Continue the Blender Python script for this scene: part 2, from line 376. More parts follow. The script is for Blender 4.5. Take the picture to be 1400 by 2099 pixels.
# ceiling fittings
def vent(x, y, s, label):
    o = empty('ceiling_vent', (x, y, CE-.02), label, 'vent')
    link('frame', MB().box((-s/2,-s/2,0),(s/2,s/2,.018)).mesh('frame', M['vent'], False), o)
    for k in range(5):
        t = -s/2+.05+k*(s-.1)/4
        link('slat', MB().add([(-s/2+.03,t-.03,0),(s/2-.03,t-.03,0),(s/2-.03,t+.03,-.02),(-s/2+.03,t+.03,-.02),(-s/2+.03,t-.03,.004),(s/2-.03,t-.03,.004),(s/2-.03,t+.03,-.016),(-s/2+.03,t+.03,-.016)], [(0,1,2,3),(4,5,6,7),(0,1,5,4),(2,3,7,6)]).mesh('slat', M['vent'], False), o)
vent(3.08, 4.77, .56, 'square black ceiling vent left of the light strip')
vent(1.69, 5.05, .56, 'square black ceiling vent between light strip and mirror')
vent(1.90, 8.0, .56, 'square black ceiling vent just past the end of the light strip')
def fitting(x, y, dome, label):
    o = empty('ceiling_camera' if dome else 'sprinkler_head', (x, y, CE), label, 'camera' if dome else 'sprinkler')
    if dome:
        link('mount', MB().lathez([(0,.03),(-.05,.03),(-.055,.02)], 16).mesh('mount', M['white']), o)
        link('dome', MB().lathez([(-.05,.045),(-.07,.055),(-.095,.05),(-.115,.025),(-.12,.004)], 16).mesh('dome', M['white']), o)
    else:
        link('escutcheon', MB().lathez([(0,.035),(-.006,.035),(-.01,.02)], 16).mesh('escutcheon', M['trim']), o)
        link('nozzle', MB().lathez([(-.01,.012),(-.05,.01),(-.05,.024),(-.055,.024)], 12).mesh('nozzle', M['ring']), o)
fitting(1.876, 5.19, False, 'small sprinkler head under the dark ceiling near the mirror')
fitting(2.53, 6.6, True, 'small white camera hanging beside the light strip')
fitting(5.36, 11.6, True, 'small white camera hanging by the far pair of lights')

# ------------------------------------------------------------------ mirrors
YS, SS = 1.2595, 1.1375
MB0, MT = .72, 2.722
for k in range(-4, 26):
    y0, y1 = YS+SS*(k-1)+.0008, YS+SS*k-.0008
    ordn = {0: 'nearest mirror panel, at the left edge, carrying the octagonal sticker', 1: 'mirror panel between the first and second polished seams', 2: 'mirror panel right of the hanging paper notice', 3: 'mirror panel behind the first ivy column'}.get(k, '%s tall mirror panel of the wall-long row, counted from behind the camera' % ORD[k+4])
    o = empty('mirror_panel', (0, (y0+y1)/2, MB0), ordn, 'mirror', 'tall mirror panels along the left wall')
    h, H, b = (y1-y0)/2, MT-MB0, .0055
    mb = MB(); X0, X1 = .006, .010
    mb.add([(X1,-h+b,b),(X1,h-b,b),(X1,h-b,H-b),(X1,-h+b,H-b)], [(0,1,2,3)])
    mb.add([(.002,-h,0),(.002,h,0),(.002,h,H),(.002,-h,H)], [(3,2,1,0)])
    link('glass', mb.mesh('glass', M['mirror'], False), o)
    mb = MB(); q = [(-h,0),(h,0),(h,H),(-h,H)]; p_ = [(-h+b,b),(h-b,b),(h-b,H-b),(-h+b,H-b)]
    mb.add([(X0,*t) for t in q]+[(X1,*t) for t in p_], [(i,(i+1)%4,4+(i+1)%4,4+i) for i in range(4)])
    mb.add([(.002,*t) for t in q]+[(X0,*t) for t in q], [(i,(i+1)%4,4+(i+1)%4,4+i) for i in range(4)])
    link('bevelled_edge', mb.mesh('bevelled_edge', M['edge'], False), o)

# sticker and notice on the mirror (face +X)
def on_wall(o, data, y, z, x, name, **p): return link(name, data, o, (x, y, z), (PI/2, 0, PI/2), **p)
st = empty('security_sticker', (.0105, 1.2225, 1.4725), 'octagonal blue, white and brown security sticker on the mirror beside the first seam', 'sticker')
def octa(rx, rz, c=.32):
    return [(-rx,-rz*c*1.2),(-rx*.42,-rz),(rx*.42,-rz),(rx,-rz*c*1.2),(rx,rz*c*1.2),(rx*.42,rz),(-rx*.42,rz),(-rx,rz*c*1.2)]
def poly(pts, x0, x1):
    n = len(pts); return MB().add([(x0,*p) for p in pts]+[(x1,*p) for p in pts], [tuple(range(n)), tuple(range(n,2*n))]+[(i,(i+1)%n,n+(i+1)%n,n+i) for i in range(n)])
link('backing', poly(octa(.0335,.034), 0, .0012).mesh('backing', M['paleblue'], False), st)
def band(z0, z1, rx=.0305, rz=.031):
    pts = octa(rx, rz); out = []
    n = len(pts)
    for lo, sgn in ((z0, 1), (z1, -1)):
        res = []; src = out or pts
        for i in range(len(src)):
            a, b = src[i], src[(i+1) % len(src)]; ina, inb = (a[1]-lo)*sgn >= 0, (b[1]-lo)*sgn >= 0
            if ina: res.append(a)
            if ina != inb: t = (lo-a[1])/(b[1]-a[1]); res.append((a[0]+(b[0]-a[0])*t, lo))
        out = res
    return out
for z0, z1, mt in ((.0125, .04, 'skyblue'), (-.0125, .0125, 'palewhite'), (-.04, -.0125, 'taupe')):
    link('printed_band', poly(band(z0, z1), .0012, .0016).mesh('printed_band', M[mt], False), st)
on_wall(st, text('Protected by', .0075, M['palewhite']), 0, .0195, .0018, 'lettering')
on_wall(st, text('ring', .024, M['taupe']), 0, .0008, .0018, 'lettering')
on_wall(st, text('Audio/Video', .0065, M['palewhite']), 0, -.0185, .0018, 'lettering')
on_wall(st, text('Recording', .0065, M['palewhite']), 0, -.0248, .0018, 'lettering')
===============
_The request_:
Show every line of the listing in which the string "from" can be found.

_Result for this exercise_:
Continue the Blender Python script for this scene: part 2, from line 376. More parts follow. The script is for Blender 4.5. Take the picture to be 1400 by 2099 pixels.
    ordn = {0: 'nearest mirror panel, at the left edge, carrying the octagonal sticker', 1: 'mirror panel between the first and second polished seams', 2: 'mirror panel right of the hanging paper notice', 3: 'mirror panel behind the first ivy column'}.get(k, '%s tall mirror panel of the wall-long row, counted from behind the camera' % ORD[k+4])